• [To do]: Only the lines from the start of the data through the one containing "COL = scn.collection" belong in your answer; return them exactly.

Dataset entries:
== == ==

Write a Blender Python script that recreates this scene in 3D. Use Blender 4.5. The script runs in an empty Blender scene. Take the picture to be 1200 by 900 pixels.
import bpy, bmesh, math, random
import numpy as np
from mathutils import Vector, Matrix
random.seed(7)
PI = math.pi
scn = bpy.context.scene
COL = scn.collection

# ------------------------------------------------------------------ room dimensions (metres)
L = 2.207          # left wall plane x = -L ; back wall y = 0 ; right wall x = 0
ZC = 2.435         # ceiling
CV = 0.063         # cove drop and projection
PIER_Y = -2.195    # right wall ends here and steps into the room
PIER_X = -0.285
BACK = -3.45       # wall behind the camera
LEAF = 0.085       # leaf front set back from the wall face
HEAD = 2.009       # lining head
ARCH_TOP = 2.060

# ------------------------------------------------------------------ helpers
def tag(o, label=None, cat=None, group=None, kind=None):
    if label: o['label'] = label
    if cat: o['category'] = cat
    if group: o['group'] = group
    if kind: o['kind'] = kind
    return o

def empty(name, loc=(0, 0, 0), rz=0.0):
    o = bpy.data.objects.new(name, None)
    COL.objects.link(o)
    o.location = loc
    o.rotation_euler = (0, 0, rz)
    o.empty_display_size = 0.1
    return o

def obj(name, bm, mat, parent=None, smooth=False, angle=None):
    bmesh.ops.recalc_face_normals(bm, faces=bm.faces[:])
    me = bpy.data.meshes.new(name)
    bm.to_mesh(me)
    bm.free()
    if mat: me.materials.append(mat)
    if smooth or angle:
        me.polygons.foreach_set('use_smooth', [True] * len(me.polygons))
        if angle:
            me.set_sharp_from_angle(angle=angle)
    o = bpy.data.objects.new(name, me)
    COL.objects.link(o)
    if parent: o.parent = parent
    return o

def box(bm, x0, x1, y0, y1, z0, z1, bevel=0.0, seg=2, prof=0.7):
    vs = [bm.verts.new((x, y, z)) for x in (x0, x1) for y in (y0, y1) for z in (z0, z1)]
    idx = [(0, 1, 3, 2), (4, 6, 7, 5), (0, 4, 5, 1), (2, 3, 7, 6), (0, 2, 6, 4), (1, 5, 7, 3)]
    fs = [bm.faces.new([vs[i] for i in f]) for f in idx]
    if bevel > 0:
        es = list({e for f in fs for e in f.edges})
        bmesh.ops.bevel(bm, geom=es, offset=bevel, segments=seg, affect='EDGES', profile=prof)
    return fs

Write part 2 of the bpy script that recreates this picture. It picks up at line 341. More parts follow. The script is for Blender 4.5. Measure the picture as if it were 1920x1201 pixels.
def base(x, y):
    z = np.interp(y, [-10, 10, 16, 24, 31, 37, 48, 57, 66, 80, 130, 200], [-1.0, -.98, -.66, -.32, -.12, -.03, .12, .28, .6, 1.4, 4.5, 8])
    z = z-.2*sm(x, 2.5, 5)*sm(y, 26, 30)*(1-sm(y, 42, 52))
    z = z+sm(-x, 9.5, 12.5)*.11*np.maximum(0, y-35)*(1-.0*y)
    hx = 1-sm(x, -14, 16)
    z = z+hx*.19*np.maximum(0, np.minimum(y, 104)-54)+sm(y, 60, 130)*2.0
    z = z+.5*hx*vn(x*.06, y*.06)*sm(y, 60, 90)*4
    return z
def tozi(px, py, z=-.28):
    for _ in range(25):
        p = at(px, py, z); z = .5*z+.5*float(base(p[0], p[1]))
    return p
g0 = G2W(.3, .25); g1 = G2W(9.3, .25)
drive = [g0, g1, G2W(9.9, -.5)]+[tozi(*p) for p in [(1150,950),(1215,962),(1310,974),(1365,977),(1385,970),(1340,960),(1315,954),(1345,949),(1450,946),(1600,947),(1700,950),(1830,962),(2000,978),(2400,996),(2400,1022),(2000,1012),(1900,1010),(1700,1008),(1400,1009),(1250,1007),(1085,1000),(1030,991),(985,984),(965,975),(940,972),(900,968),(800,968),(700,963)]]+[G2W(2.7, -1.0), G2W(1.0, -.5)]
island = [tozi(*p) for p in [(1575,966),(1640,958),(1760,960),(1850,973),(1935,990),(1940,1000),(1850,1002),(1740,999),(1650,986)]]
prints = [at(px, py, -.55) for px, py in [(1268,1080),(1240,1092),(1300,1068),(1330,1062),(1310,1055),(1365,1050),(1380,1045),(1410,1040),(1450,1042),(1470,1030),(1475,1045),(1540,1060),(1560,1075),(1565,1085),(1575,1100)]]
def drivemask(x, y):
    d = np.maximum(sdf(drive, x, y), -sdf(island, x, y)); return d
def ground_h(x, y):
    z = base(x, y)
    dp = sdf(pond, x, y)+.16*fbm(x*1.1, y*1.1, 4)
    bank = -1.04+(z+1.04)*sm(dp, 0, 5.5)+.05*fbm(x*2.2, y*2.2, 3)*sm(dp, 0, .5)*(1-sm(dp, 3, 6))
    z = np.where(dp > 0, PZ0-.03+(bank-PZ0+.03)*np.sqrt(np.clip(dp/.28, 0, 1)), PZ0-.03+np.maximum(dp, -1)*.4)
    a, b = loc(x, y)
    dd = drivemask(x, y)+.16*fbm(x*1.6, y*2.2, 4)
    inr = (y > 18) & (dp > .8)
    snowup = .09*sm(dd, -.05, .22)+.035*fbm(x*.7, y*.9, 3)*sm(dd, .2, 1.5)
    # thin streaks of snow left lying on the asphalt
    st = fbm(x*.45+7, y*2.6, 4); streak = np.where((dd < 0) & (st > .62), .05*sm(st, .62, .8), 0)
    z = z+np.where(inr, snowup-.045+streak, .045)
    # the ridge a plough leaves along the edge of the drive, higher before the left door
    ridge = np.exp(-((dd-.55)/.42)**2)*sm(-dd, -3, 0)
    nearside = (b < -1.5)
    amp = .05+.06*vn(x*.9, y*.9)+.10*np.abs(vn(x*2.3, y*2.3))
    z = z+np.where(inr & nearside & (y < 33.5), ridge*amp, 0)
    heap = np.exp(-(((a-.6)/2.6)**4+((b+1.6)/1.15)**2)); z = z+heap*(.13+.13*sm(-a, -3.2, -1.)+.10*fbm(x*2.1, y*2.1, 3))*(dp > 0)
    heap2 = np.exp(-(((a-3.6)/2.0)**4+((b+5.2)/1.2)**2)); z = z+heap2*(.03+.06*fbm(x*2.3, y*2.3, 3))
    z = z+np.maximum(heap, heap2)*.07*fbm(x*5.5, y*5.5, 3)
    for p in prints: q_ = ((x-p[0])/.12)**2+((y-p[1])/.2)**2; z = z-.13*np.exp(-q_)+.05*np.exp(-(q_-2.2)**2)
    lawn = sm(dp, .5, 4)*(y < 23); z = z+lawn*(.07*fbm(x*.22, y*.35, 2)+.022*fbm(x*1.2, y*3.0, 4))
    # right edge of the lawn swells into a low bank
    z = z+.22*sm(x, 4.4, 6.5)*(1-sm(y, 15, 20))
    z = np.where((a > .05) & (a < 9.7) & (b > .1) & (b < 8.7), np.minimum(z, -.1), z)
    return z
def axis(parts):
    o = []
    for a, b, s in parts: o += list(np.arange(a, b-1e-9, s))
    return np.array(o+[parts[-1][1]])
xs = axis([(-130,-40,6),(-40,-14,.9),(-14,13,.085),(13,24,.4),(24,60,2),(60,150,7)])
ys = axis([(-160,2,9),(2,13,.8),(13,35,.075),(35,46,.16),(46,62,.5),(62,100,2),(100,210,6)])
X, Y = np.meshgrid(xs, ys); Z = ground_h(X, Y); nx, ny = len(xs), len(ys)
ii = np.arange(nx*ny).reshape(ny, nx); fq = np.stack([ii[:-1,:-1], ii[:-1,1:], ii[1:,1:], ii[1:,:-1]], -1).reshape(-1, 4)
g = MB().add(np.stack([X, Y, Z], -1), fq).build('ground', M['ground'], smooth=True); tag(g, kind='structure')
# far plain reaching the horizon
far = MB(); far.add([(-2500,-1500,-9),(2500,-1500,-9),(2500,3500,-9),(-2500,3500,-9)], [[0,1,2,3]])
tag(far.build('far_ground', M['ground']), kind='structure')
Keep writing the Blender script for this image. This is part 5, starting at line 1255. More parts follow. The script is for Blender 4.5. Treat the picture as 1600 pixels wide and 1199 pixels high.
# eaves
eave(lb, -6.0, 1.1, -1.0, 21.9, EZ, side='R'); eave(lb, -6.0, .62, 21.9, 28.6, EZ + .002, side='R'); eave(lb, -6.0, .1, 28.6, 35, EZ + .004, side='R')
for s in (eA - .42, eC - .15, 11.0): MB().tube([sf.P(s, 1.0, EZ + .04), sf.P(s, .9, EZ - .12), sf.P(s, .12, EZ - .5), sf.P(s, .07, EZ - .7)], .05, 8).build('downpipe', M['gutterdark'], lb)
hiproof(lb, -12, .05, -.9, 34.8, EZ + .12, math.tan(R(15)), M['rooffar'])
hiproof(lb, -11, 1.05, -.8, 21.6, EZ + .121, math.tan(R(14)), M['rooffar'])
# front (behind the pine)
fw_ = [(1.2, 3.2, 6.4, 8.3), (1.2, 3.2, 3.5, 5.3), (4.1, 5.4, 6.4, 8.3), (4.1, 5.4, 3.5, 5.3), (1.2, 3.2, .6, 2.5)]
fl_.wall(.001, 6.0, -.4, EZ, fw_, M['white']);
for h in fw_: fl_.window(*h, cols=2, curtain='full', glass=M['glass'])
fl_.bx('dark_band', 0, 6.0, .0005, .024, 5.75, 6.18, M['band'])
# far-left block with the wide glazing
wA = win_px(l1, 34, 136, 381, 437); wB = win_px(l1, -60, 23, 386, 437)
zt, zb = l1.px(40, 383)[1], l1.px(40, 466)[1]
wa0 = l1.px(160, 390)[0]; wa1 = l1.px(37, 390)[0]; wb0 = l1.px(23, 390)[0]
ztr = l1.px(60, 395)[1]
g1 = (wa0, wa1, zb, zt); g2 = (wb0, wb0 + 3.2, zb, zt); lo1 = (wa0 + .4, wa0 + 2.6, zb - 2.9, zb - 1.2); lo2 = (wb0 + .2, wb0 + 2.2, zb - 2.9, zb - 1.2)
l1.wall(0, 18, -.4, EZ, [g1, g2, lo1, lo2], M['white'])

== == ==

• [Result]:
Write a Blender Python script that recreates this scene in 3D. Use Blender 4.5. The script runs in an empty Blender scene. Take the picture to be 1200 by 900 pixels.
import bpy, bmesh, math, random
import numpy as np
from mathutils import Vector, Matrix
random.seed(7)
PI = math.pi
scn = bpy.context.scene
COL = scn.collection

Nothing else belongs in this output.